Entre a Fé Comprometida e a Corrupção
(Números 21-36)
“O Senhor, autor e conservador de toda vida, ponha um homem sobre esta congregação,
que saia adiante deles, e que entre adiante deles, e que os faça sair, e que os faça entrar,
para que a congregação do Senhor não seja como ovelhas que não têm pastor.”
(Números 27.16,17)
Parecia encerrada a fase de rebeldia e murmuração. O povo chegara a Cades e acampara.
Seria mais um tempo de adoração e repouso. Miriã, a irmã de Moisés, morreu. É provável
que tenha sido curada de sua lepra, pela graça de Deus. Mas, morreu sem pisar a terra,
como aconteceu a todos quantos se rebelaram contra o Senhor. Faltou água no arraial. O
povo agora vai mais fundo na iniquidade: preferia haver morrido com os rebeldes, sob a
maldição de Deus, a passar sede ali. A falta de fé embaçou a visão do povo. A
incredulidade causou miopia e se espalhou. Até mesmo o líder Moisés terminou contagiado.
Moisés e Arão se colocaram diante do Senhor com o rosto em terra (20.6). Deus lhes dá as
instruções sobre o procedimento a seguir: “[…] Falareis à rocha diante do povo, para que ela
dê suas águas. Tirarás água da rocha e darás de beber à comunidade e aos seus animais”.
Contagiado pelo “mal” que se espalhara, Moisés vocifera contra o povo e golpeia a rocha.
O líder precisa cuidar-se da contaminação. A ele compete conduzir o povo de Deus.
Contaminado pela incredulidade, fere a rocha em vez de apenas falar à rocha. Fala ao
povo, quando Deus só mandou falar à rocha. Contaminado, Moisés perdeu a oportunidade
de continuar à frente do povo na conquista da terra prometida (20.12).
Quando Deus diz: sim, aos olhos humanos, pareceria o fim do projeto. Moisés e Arão,
porta-vozes de Deus, repreendidos e impedidos de entrar na terra da promessa. Arão morre
nas proximidades do Monte Hor por causa da rebeldia em Meribá. O povo chorou.
Depois do luto, a viagem se reiniciou. Na marcha, o povo deparou com tropas de Arade,
que pretendia não lhes permitir a passagem por seu território. Deus concede a Israel a
vitória, em mais uma mostra do que ainda lhes faria. Outras vitórias se seguiram contra
Hesbom e Basã. Entre os inimigos a enfrentar estava Balaque, de Moabe. Assustado com o
avanço dos hebreus sobre os seus vizinhos, o rei de Moabe manda buscar um profeta,
Balaão, para que amaldiçoasse os hebreus invasores. Balaão era um falso profeta, que
vendia seus serviços. Entretanto, mandou dizer a Balaque que Deus lhe havia impedido de
amaldiçoar Israel. Com a insistência de Balaque, Deus instrui Balaão sobre o que deveria
falar ao rei. Ao invés de palavras de mau agouro para Israel, Balaão os abençoou.

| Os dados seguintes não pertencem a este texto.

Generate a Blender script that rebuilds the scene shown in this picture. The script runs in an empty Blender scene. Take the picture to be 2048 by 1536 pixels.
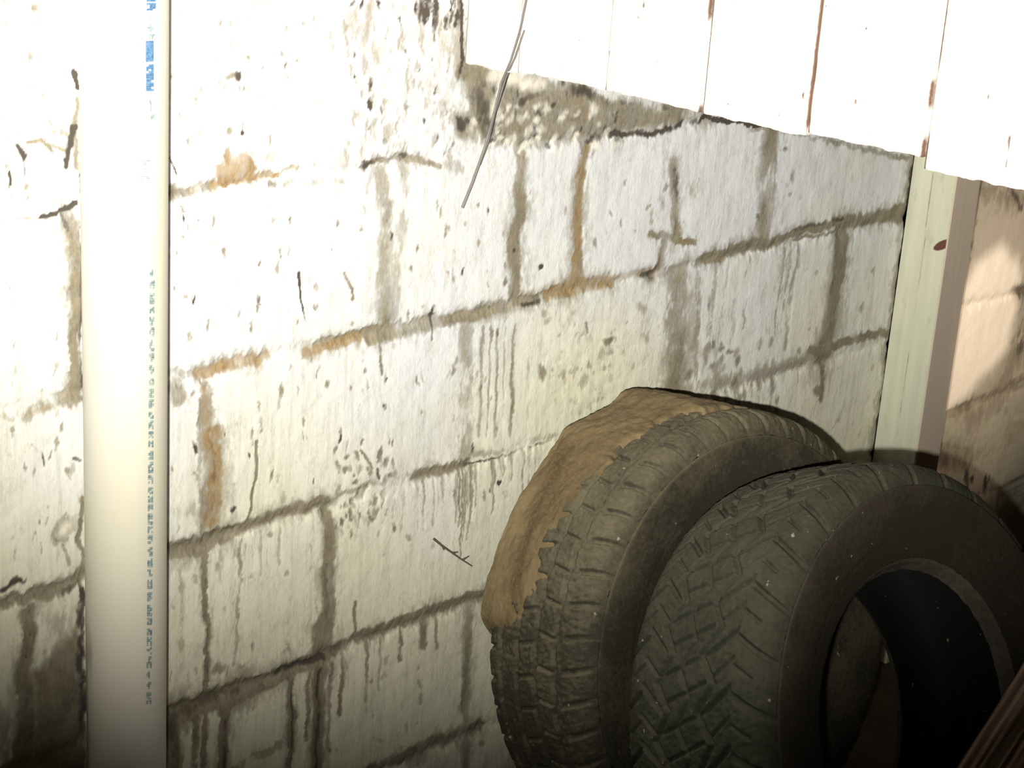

A história parece intricada ao apresentar um profeta pagão, circunstancialmente posto a
serviço da nobre casa do Senhor. Precisamos entender que os moabitas eram aparentados
com os hebreus (Gn 19.30-38), tendo, desta forma, alguns vestígios do temor ao Deus de
Abraão, de Isaque e de Jacó. Sua religiosidade se havia deteriorado, de modo a crerem que
com encantamentos poderiam determinar a vontade de Deus. O Senhor usou da ocasião
para dar uma lição aos moabitas e a seu profeta Balaão.
Quando Deus diz sim, não há forças ou circunstâncias que possam tornar esse sim em não.
No final do texto há um recenseamento do povo, algumas leis complementares, a ordem
para exterminar os cananeus (35.50-56) evitando, assim, a contaminação dos hebreus com
a cultura daquele povo e a fixação das fronteiras da terra a ser ocupada e a narrativa da
morte de Moisés e sua sucessão.
Na verdade, Balaão atuou como um agente duplo. Embora o texto não o declare, havia um
consenso em Israel de que Balaão, não podendo amaldiçoar a Israel com encantamentos,
instruiu a Balaque que seduzisse os hebreus com mulheres (Nm 31.16; Mq 6.5; 2Pe 2.15).
As mulheres teriam convidado os homens a participar dos rituais moabitas a Baal, e Israel
se contaminou. Por causa desse “deslize”, 24 mil líderes foram mortos. A falta de pudor e
domínio próprio dos israelitas fez o que Balaque não havia conseguido fazer com os
encantamentos.
Cuidemo-nos para que não sejamos contaminados pela miopia de outros, mas
mantenhamos nossos olhos naquele que é “o autor e consumador de nossa fé” (Hb 12.2).